— start Material —

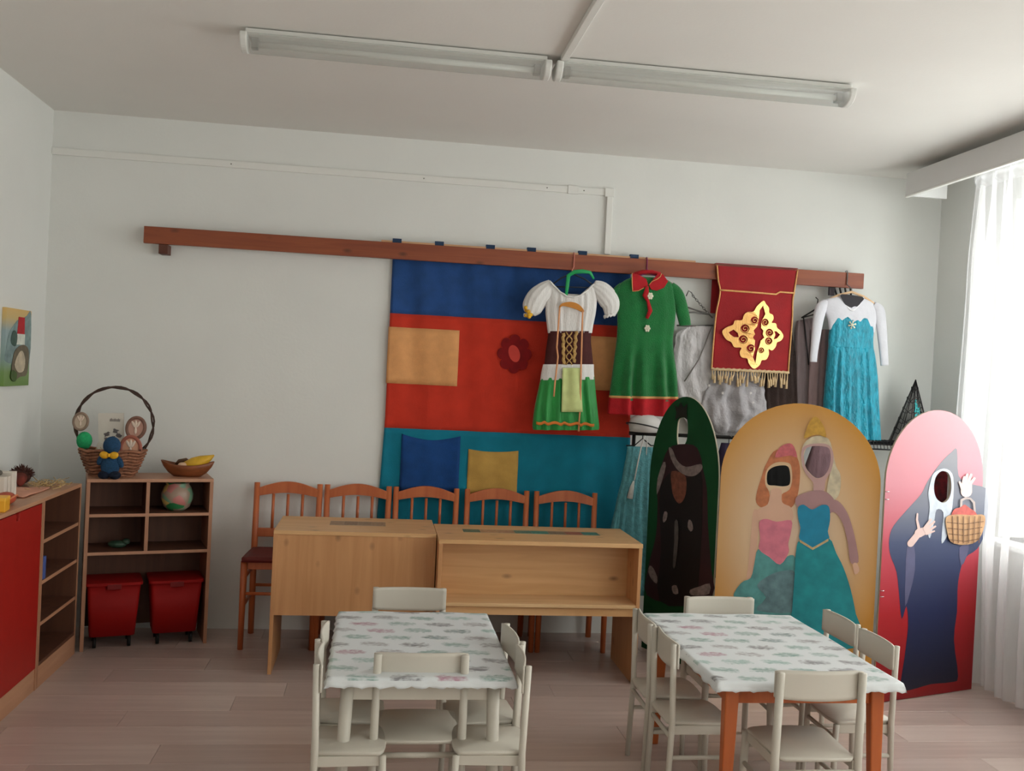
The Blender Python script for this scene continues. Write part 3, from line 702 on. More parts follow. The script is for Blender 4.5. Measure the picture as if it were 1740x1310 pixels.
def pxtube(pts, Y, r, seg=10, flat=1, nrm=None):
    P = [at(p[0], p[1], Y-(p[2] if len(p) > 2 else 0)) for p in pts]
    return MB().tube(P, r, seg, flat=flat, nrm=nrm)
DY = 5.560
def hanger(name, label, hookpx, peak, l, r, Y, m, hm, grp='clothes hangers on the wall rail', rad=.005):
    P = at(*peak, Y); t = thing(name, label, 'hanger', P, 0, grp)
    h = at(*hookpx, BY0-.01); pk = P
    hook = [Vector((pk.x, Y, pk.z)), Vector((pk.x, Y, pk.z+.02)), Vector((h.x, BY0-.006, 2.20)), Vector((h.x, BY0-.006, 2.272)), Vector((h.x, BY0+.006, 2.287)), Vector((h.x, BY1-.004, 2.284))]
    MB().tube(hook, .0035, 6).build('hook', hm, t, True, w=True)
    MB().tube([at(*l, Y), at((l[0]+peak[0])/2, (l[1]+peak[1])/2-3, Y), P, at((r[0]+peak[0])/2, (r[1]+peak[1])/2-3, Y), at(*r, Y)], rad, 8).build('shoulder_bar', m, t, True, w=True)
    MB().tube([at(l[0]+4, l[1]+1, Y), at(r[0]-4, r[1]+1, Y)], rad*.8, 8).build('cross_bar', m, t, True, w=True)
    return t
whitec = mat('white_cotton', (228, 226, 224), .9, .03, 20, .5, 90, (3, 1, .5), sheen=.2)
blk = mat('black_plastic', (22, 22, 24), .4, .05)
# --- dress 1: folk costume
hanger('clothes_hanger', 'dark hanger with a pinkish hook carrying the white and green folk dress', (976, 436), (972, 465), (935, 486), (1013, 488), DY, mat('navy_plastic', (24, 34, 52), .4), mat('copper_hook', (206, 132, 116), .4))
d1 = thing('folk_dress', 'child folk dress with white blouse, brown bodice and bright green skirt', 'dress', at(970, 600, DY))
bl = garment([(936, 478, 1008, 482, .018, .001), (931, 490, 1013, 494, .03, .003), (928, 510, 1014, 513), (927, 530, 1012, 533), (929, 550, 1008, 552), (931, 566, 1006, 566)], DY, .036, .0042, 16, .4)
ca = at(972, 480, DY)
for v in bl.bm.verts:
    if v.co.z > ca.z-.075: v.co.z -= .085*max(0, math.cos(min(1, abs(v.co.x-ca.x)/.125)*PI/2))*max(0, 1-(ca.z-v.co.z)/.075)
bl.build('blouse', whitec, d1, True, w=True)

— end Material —

■ Task instructions ■
Reproduce the material above in full, exactly, with no images.

■ Written answer ■
The Blender Python script for this scene continues. Write part 3, from line 702 on. More parts follow. The script is for Blender 4.5. Measure the picture as if it were 1740x1310 pixels.
def pxtube(pts, Y, r, seg=10, flat=1, nrm=None):
    P = [at(p[0], p[1], Y-(p[2] if len(p) > 2 else 0)) for p in pts]
    return MB().tube(P, r, seg, flat=flat, nrm=nrm)
DY = 5.560
def hanger(name, label, hookpx, peak, l, r, Y, m, hm, grp='clothes hangers on the wall rail', rad=.005):
    P = at(*peak, Y); t = thing(name, label, 'hanger', P, 0, grp)
    h = at(*hookpx, BY0-.01); pk = P
    hook = [Vector((pk.x, Y, pk.z)), Vector((pk.x, Y, pk.z+.02)), Vector((h.x, BY0-.006, 2.20)), Vector((h.x, BY0-.006, 2.272)), Vector((h.x, BY0+.006, 2.287)), Vector((h.x, BY1-.004, 2.284))]
    MB().tube(hook, .0035, 6).build('hook', hm, t, True, w=True)
    MB().tube([at(*l, Y), at((l[0]+peak[0])/2, (l[1]+peak[1])/2-3, Y), P, at((r[0]+peak[0])/2, (r[1]+peak[1])/2-3, Y), at(*r, Y)], rad, 8).build('shoulder_bar', m, t, True, w=True)
    MB().tube([at(l[0]+4, l[1]+1, Y), at(r[0]-4, r[1]+1, Y)], rad*.8, 8).build('cross_bar', m, t, True, w=True)
    return t
whitec = mat('white_cotton', (228, 226, 224), .9, .03, 20, .5, 90, (3, 1, .5), sheen=.2)
blk = mat('black_plastic', (22, 22, 24), .4, .05)
# --- dress 1: folk costume
hanger('clothes_hanger', 'dark hanger with a pinkish hook carrying the white and green folk dress', (976, 436), (972, 465), (935, 486), (1013, 488), DY, mat('navy_plastic', (24, 34, 52), .4), mat('copper_hook', (206, 132, 116), .4))
d1 = thing('folk_dress', 'child folk dress with white blouse, brown bodice and bright green skirt', 'dress', at(970, 600, DY))
bl = garment([(936, 478, 1008, 482, .018, .001), (931, 490, 1013, 494, .03, .003), (928, 510, 1014, 513), (927, 530, 1012, 533), (929, 550, 1008, 552), (931, 566, 1006, 566)], DY, .036, .0042, 16, .4)
ca = at(972, 480, DY)
for v in bl.bm.verts:
    if v.co.z > ca.z-.075: v.co.z -= .085*max(0, math.cos(min(1, abs(v.co.x-ca.x)/.125)*PI/2))*max(0, 1-(ca.z-v.co.z)/.075)
bl.build('blouse', whitec, d1, True, w=True)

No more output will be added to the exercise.